** start of INPUT MATERIAL **

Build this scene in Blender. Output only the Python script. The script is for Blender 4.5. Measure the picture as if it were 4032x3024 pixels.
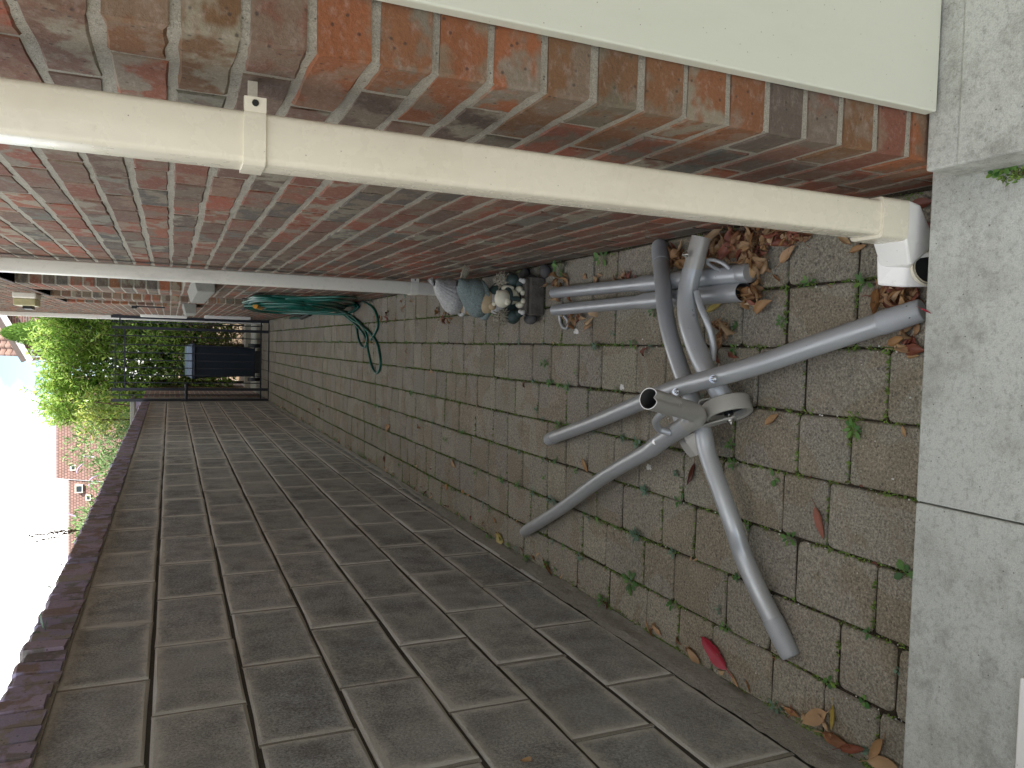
import bpy, bmesh, math, random
from mathutils import Vector, Matrix, Euler, noise
R = random.Random(7)
rad = math.radians
for o in list(bpy.data.objects): bpy.data.objects.remove(o)
scene = bpy.context.scene
col = scene.collection

# ---------------------------------------------------------------- camera (phone held sideways: world up points to the image left)
cd = bpy.data.cameras.new('camera'); cam = bpy.data.objects.new('camera', cd); col.objects.link(cam)
CR = Vector((0.02658203, -0.40210029, -0.91520968)); CU = Vector((0.99864375, 0.05168154, 0.0062989)); CB = Vector((0.04476665, -0.91413586, 0.40292874))
CAM = Vector((0, 0, 1.35))
cam.matrix_world = Matrix(((CR.x, CU.x, CB.x, CAM.x), (CR.y, CU.y, CB.y, CAM.y), (CR.z, CU.z, CB.z, CAM.z), (0, 0, 0, 1)))
cd.sensor_width = 36; cd.sensor_fit = 'HORIZONTAL'; cd.lens = 36 * 3060 / 4032; cd.clip_start = 0.02; cd.clip_end = 500
scene.camera = cam

# ---------------------------------------------------------------- sky, sun, exposure
SUN_EL = 47; SUN_DIR = Vector((0.8, -0.6, 0)).normalized()
w = bpy.data.worlds.new('World'); scene.world = w; w.use_nodes = True
nt = w.node_tree; N = nt.nodes; K = nt.links; N.clear()
out = N.new('ShaderNodeOutputWorld'); bg = N.new('ShaderNodeBackground'); sky = N.new('ShaderNodeTexSky')
sky.sky_type = 'NISHITA'; sky.sun_disc = False; sky.sun_elevation = rad(SUN_EL); sky.sun_rotation = math.atan2(SUN_DIR.x, SUN_DIR.y)
sky.air_density = 1.0; sky.dust_density = 0.4
tc = N.new('ShaderNodeTexCoord'); mp = N.new('ShaderNodeMapping'); mp.inputs['Scale'].default_value = (1, 1, 2.2)
nz = N.new('ShaderNodeTexNoise'); nz.inputs['Scale'].default_value = 2.4; nz.inputs['Detail'].default_value = 7; nz.inputs['Roughness'].default_value = .55
rp = N.new('ShaderNodeValToRGB'); rp.color_ramp.elements[0].position = .44; rp.color_ramp.elements[1].position = .60
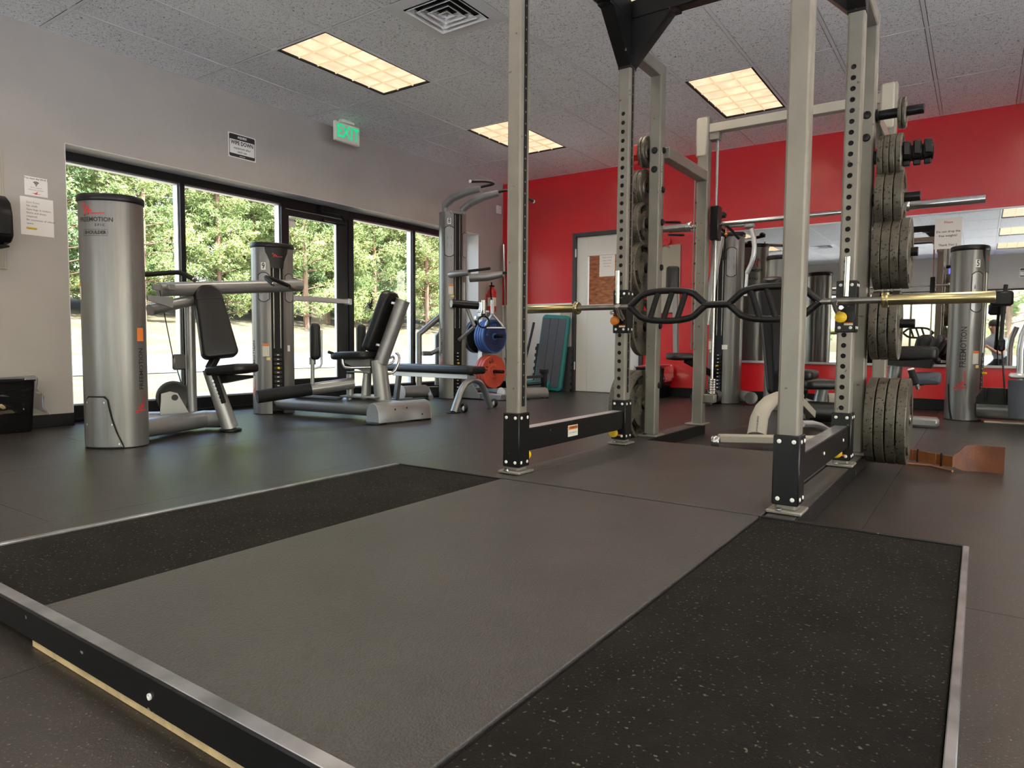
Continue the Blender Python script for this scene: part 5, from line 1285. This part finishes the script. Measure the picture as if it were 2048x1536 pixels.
# ------------------------------------------------------------------ signs and papers
EY, EZ = V((0, 1, 0)), V((0, 0, 1))
def wipe_sign(O, ex, lab):
    O = V(O); ex = V(ex); n = ex.cross(EZ); n = V((n.x, n.y, n.z))
    w_, h_ = .292, .225
    t = MB().prism(rrect(w_, h_, .006, 3), .002, O, ex, EZ).build('wall_sign', 'lblue'); tag(t, lab, 'sign', None)
    k = n*.0024
    MB().prism(rrect(w_-.018, h_-.018, .014, 4), .0004, O+n*.0021, ex, EZ).build('black_border', 'ink', t)
    MB().prism(rrect(w_-.030, .128, .004, 2), .0004, O+n*.0026-EZ*.010, ex, EZ).build('white_field', 'lblue', t)
    k = n*.0032
    text('AQUIDS', .026, O+k+EZ*.080, ex, EZ, 'lblue', t, .0012, 'sign_word'); text('WIPE DOWN', .050, O+k+EZ*.026, ex, EZ, 'ink', t, .0016, 'sign_word', None, .80)
    text('equipment after', .028, O+k-EZ*.020, ex, EZ, 'ink', t, .0003, 'sign_word'); text('each use', .028, O+k-EZ*.052, ex, EZ, 'ink', t, .0003, 'sign_word'); text('aquids.com', .013, O+k-EZ*.090, ex, EZ, 'lblue', t, .0004, 'sign_word')
    return t
wipe_sign((WX+.001, 3.950, 2.490), (0, 1, 0), 'black and white WIPE DOWN sign high on the wall above the windows')
wipe_sign((.86, YB+.001, 2.48), (-1, 0, 0), 'WIPE DOWN sign on the wall behind the camera, seen in the mirror')

ex_ = thing('exit_sign', 'white exit sign with green letters hanging from the ceiling above the glass door', 'sign', (-5.51, 5.01, 2.965))
MB().box(-5.535, 4.840, 2.735, -5.497, 5.177, 2.930, .006).build('housing', 'sign_body', ex_)
MB().box(-5.4985, 4.850, 2.745, -5.494, 5.167, 2.920, .002).build('face', 'sign_body', ex_)
MB().box(-5.545, 4.92, 2.930, -5.485, 5.10, 2.964, .008).build('canopy', 'sign_body', ex_)
text('EXIT', .185, (-5.4935, 5.012, 2.832), EY, EZ, 'green_sign', ex_, .0035, 'exit_letters', None, .82)

p = MB().box(WX, 2.136, 1.728, WX+.0015, 2.288, 1.866, .0005).build('paper_notice', 'paper'); tag(p, 'small white wifi notice taped to the wall above the rules sheet', 'notice')
text('You want the Wi-Fi ?', .018, (WX+.002, 2.212, 1.852), EY, EZ, 'ink', p, .0002)
b = MB()
for r_ in (.010, .019, .028):
    for k in range(8):
        a = math.radians(50+10*k); c = math.radians(60+10*k); q = lambda an, rr: (WX+.002, 2.212+rr*math.cos(an), 1.803+rr*math.sin(an)); b.add([q(a, r_-.003), q(c, r_-.003), q(c, r_+.003), q(a, r_+.003)], [(0, 3, 2, 1)])
b.lathe([(.004, 0), (.004, .0002)], (WX+.002, 2.212, 1.803), (1, 0, 0), 10); b.build('wifi_symbol', 'ink', p)
for k, s_ in enumerate(('Wi-Fi network', 'Password: member')): text(s_, .013, (WX+.002, 2.212, 1.788-.017*k), EY, EZ, 'grey_ink', p)
b = MB(); b.add([(WX+.002, 2.178, 1.744), (WX+.002, 2.212, 1.750), (WX+.002, 2.206, 1.742)], [(0, 1, 2)]).add([(WX+.002, 2.200, 1.738), (WX+.002, 2.222, 1.766), (WX+.002, 2.216, 1.745), (WX+.002, 2.250, 1.746)], [(0, 1, 2), (0, 2, 3)]); b.build('red_runner_mark', 'red_ink', p)
p = MB().box(WX, 2.104, 1.437, WX+.0015, 2.322, 1.714, .0005).build('rules_sheet', 'paper'); tag(p, 'larger white sheet of printed gym rules with a yellow highlighted last line', 'notice')
for k, (s_, m_) in enumerate((('Gym Rules:', 'grey_ink'), ('No chalk', 'ink'), ('Gym bags in lockers', 'ink'), ('Shirts and shoes', 'ink'), ('required', 'ink'), ('Be courteous of others', 'ink'), ('space', 'ink'))):
    vs_, _ = text_data(s_, .020); wd = max(v[0] for v in vs_); text(s_, .020, (WX+.002, 2.142+wd, 1.676-.0255*k), EY, EZ, m_, p)
MB().box(WX+.0015, 2.140, 1.478, WX+.0018, 2.206, 1.494, 0).build('highlight', 'yellow', p); text('Thank you!', .016, (WX+.0022, 2.173, 1.486), EY, EZ, 'ink', p)
p = MB().box(-.428, RY-.012, 1.634, -.200, RY-.0095, 1.942, .0006).build('please_sheet', 'paper'); tag(p, 'white sheet asking not to drop the weights, taped to the wall mirror', 'notice')
for s_, z, m_ in (('Please', 1.898, 'red_ink'), ('Do not drop the', 1.806, 'ink'), ('free weights!', 1.764, 'ink'), ('Thank You :)', 1.672, 'ink')): text(s_, .030, (-.314, RY-.0126, z), (1, 0, 0), EZ, m_, p, .0004)

# towel dispenser, wall panel, bin at the left edge
d = thing('towel_dispenser', 'black paper towel dispenser on the wall at the left edge of the photo', 'dispenser', (WX, 1.83, 1.5))
MB().prism([(0, 0), (.15, .02), (.185, .06), (.185, .22), (.15, .31), (.09, .35), (0, .35)], .30, (WX+.002, 1.992, 1.325), (1, 0, 0), (0, 0, 1), .012).build('housing', 'black_pl', d)
MB().box(WX+.185, 1.71, 1.40, WX+.192, 1.975, 1.53, .004).build('window', 'vinyl', d)
MB().box(WX+.03, 1.72, 1.312, WX+.17, 1.97, 1.325, .003).build('towel_slot', 'hole_shade', d)
wp = thing('wall_panel', 'beige flush wall panel behind the towel dispenser', 'panel', (WX, 1.7, 1.6)); MB().box(WX, 1.45, 1.17, WX+.006, 2.006, 2.03, .002).build('panel', 'beige', wp); MB().box(WX+.006, 1.47, 1.19, WX+.010, 1.99, 2.01, .002).build('door', 'beige', wp)
def bin_(name, lab, x0, y0, x1, y1, h_, z_low, flare, seed):
    t = thing(name, lab, 'bin', ((x0+x1)/2, (y0+y1)/2, 0)); R = random.Random(seed)
    cx, cy = (x0+x1)/2, (y0+y1)/2; w_, l_ = x1-x0, y1-y0
    def loop(k, z, jit=0.):
        o = rrect(w_+2*k, l_+2*k, .035, 5); o2 = []
        for i, (a, c) in enumerate(o):
            j = jit*(noise.noise(V((a*9, c*9, z*14+seed))))
            o2.append((cx+a*(1+j), cy+c*(1+j), z + (jit*.35*noise.noise(V((a*14, c*14, seed*3.1))) if jit else 0)))
        return o2
    def skin(loops, cap=False):
        n_ = len(loops[0]); vs = sum(loops, []); fs = [(i*n_+j, i*n_+(j+1) % n_, (i+1)*n_+(j+1) % n_, (i+1)*n_+j) for i in range(len(loops)-1) for j in range(n_)]
        if cap: fs.append(tuple(range(n_))[::-1])
        return MB().add(vs, fs)
    skin([loop(-.025, .002), loop(-.02, .01), loop(0, h_), loop(.006, h_+.002), loop(.006, h_+.012), loop(-.008, h_+.012), loop(-.03, .012)], True).build('body', 'black_pl', t)
    skin([loop(-.02, h_-.16, .1), loop(-.012, h_+.01, .05), loop(-.004, h_+.024, .08), loop(.012, h_+.020, .10), loop(.018, h_-.05, .10), loop(flare*.6, (h_+z_low)/2, .16), loop(flare, z_low+.05, .2), loop(flare*1.1, z_low, .25)]).build('clear_liner', 'bag', t, 60)
    return t
bn = bin_('waste_bin', 'low black waste bin with a clear liner over its rim, below the towel dispenser', -5.772, 1.62, -5.575, 2.09, .365, .15, .035, 1)
b = MB()
for k in range(9): b.obox((-5.66+.05*math.sin(k*2.1), 1.72+.035*k, .17+.03*math.sin(k*1.7)), (.09, .07, .05), (V((1, k*.3-1, .4)), V((.3, 1, .2*k-1)), V((.1, -.2, 1))), .02)
b.build('crumpled_paper', 'ply', bn)['kind'] = 'stuff'
bin_('waste_bin', 'black bin with a clear liner against the red wall, right of the inner door', -3.50, 7.86, -3.14, 8.20, .36, .2, .02, 4)

# white alarm box, leaning bars and extinguisher in the corner
a_ = thing('alarm_box', 'small white alarm box high in the corner beside the red wall', 'alarm', (-5.74, 8.13, 2.57)); MB().box(WX, 8.07, 2.515, WX+.035, 8.165, 2.635, .006).build('housing', 'lblue', a_); MB().lathe([(.006, 0), (.006, .002)], (WX+.035, 8.117, 2.59), (1, 0, 0), 12).build('lamp', 'grey_ink', a_)
for k, (x, y, tx, ty, h_, lab) in enumerate(((-5.50, 7.98, -5.715, 8.17, 2.08, 'long steel barbell leaning upright in the corner of the red wall'), (-5.40, 8.02, -5.62, 8.21, 1.9, 'darker barbell leaning in the corner beside the longer steel one'))):
    t = thing('leaning_barbell', lab, 'barbell', (x, y, 0)); p0 = V((x, y, .025)); p1 = V((tx, ty, h_)); d_ = (p1-p0).normalized()
    MB().cyl(p0, p1, .014, 14).build('shaft', 'steel', t); MB().lathe([(.024, 0), (.0245, .4), (.036, .4), (.036, .43), (.014, .43)], p0, d_, 18).build('sleeve', 'chrome' if k == 0 else 'iron_dk', t); MB().lathe([(.024, 0), (.0245, .4), (.036, .4), (.036, .43), (.014, .43)], p1, -d_, 18).build('sleeve', 'chrome' if k == 0 else 'iron_dk', t)
fe = thing('fire_extinguisher', 'red fire extinguisher on the left wall near the corner', 'extinguisher', (-5.70, 7.87, 1.1))
MB().lathe([(.05, 0), (.062, .008), (.064, .03), (.064, .27), (.05, .31), (.022, .335), (.022, .36)], (-5.705, 7.875, 1.10), (0, 0, 1), 24).build('cylinder', 'red_pl', fe)
MB().lathe([(.0645, .08), (.0648, .08), (.0648, .20), (.0645, .20)], (-5.705, 7.875, 1.10), (0, 0, 1), 24, False).build('label', 'cream_lab', fe)
MB().box(-5.73, 7.84, 1.455, -5.68, 7.91, 1.475, .004).bar((-5.70, 7.86, 1.475), (-5.66, 7.80, 1.51), .02, .008).build('handle', 'black_pl', fe)
MB().tube([(-5.70, 7.84, 1.46), (-5.66, 7.78, 1.40), (-5.65, 7.80, 1.22), (-5.65, 7.83, 1.12)], .010, 8, smooth=1).build('hose', 'black_pl', fe)
MB().box(WX, 7.83, 1.25, -5.765, 7.92, 1.35, .004).build('bracket', 'red_pl', fe)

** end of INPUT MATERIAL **

(EXERCISE GOAL)
Begin at the first line of the records and please reproduce every line exactly through the one containing "col = scene.collection", leaving all pictures out.

(WRITTEN ANSWER)
Build this scene in Blender. Output only the Python script. The script is for Blender 4.5. Measure the picture as if it were 4032x3024 pixels.
import bpy, bmesh, math, random
from mathutils import Vector, Matrix, Euler, noise
R = random.Random(7)
rad = math.radians
for o in list(bpy.data.objects): bpy.data.objects.remove(o)
scene = bpy.context.scene
col = scene.collection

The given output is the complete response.